Short exercise
Give the data again exactly, from its opening line through the line in which "sc.camera = cam" appears.

Data lines
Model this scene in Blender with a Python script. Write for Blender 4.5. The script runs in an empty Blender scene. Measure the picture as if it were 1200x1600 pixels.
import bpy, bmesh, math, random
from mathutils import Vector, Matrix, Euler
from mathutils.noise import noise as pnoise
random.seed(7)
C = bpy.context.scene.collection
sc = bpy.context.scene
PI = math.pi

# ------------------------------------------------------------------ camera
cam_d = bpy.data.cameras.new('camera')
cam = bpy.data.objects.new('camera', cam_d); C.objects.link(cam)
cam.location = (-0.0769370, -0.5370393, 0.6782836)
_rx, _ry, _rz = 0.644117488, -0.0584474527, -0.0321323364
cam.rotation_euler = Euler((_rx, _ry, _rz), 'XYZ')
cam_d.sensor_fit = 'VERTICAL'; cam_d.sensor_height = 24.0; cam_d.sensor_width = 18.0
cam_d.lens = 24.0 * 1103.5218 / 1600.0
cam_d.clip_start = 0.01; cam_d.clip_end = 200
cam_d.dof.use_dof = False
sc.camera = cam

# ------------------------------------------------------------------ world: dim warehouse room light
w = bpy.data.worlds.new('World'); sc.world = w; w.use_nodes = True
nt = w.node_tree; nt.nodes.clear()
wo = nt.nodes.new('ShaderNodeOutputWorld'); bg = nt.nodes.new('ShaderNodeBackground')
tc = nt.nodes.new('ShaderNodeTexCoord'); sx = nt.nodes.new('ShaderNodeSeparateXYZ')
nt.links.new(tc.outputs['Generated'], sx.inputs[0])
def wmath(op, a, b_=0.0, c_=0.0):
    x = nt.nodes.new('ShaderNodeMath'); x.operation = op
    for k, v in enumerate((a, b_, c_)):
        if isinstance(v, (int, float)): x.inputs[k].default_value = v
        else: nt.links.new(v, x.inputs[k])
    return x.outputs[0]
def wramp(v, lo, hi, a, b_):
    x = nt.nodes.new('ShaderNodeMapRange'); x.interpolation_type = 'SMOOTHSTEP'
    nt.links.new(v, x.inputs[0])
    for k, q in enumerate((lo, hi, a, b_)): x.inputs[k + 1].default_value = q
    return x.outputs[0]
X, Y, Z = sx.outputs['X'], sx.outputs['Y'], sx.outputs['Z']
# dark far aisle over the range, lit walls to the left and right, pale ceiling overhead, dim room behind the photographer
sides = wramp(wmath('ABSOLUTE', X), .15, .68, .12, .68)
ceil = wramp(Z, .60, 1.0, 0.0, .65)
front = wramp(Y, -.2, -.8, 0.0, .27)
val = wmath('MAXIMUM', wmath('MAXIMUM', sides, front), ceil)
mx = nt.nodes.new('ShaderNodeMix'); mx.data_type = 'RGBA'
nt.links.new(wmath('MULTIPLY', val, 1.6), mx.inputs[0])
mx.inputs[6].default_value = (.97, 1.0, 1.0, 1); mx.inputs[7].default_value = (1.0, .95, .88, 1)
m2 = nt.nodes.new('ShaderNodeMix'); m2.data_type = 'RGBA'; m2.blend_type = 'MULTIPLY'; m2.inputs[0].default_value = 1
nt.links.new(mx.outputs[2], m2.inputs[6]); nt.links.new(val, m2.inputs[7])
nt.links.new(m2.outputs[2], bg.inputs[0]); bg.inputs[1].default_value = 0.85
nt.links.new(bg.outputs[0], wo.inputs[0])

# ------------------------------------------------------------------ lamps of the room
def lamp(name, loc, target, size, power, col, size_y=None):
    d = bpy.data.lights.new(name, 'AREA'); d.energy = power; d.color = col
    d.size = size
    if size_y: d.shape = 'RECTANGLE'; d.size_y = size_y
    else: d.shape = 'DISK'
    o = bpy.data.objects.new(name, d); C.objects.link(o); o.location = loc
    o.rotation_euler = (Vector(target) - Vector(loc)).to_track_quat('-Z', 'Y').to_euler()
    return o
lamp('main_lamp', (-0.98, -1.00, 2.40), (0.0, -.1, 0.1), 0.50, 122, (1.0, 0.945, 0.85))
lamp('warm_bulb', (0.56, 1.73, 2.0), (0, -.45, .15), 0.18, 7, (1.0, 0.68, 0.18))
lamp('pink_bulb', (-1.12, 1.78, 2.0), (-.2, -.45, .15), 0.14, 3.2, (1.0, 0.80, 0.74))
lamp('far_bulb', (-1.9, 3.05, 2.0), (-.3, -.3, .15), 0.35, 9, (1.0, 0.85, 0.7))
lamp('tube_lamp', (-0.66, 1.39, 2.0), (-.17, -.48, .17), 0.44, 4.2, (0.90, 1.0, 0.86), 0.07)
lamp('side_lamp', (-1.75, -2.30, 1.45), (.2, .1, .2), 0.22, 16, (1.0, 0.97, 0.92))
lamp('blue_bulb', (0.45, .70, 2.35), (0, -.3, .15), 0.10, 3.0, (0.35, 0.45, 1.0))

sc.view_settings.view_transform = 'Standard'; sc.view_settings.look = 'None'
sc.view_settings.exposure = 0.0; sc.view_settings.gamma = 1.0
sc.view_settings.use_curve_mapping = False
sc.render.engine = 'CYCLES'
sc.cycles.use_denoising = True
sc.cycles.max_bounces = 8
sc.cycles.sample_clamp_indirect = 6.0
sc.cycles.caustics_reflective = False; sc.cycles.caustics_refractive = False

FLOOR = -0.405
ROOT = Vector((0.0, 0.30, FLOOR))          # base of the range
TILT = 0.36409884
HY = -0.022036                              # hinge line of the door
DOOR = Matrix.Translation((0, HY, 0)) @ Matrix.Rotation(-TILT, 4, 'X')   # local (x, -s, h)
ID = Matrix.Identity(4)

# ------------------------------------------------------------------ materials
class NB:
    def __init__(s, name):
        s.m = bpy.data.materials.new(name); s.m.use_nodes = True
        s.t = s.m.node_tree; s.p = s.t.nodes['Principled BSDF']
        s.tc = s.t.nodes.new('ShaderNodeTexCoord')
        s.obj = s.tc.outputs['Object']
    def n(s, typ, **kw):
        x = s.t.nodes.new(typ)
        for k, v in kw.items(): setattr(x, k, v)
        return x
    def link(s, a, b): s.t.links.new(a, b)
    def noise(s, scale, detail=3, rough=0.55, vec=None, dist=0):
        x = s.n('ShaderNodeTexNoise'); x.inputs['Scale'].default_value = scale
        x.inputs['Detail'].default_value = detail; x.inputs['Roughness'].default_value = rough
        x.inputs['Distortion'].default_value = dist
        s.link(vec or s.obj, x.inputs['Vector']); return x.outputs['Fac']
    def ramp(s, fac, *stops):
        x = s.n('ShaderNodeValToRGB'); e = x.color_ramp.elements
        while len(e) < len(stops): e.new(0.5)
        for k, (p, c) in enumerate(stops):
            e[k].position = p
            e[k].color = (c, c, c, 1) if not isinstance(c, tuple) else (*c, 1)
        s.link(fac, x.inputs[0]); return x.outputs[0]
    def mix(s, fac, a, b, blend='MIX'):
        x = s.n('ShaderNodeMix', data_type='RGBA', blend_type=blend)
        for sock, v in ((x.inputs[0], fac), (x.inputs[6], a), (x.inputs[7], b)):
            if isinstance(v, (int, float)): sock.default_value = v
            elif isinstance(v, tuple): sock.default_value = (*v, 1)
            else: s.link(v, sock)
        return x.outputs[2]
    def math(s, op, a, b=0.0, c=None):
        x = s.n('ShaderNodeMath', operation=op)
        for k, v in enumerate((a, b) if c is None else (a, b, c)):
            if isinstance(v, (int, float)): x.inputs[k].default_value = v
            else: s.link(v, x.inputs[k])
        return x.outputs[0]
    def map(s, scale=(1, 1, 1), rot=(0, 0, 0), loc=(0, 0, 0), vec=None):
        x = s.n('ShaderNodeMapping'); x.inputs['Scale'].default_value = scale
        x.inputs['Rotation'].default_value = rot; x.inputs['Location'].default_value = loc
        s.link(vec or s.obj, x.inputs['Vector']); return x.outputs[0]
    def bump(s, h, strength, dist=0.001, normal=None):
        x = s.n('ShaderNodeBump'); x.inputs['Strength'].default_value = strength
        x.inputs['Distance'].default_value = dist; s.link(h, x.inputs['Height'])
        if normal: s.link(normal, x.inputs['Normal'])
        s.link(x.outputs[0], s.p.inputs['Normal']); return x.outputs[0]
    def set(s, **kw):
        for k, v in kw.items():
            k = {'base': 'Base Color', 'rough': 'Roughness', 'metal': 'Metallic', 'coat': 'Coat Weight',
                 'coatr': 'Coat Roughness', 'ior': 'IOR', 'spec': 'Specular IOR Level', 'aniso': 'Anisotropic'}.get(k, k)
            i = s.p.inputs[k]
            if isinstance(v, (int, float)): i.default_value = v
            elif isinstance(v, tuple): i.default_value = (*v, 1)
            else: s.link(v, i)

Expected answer
Model this scene in Blender with a Python script. Write for Blender 4.5. The script runs in an empty Blender scene. Measure the picture as if it were 1200x1600 pixels.
import bpy, bmesh, math, random
from mathutils import Vector, Matrix, Euler
from mathutils.noise import noise as pnoise
random.seed(7)
C = bpy.context.scene.collection
sc = bpy.context.scene
PI = math.pi

# ------------------------------------------------------------------ camera
cam_d = bpy.data.cameras.new('camera')
cam = bpy.data.objects.new('camera', cam_d); C.objects.link(cam)
cam.location = (-0.0769370, -0.5370393, 0.6782836)
_rx, _ry, _rz = 0.644117488, -0.0584474527, -0.0321323364
cam.rotation_euler = Euler((_rx, _ry, _rz), 'XYZ')
cam_d.sensor_fit = 'VERTICAL'; cam_d.sensor_height = 24.0; cam_d.sensor_width = 18.0
cam_d.lens = 24.0 * 1103.5218 / 1600.0
cam_d.clip_start = 0.01; cam_d.clip_end = 200
cam_d.dof.use_dof = False
sc.camera = cam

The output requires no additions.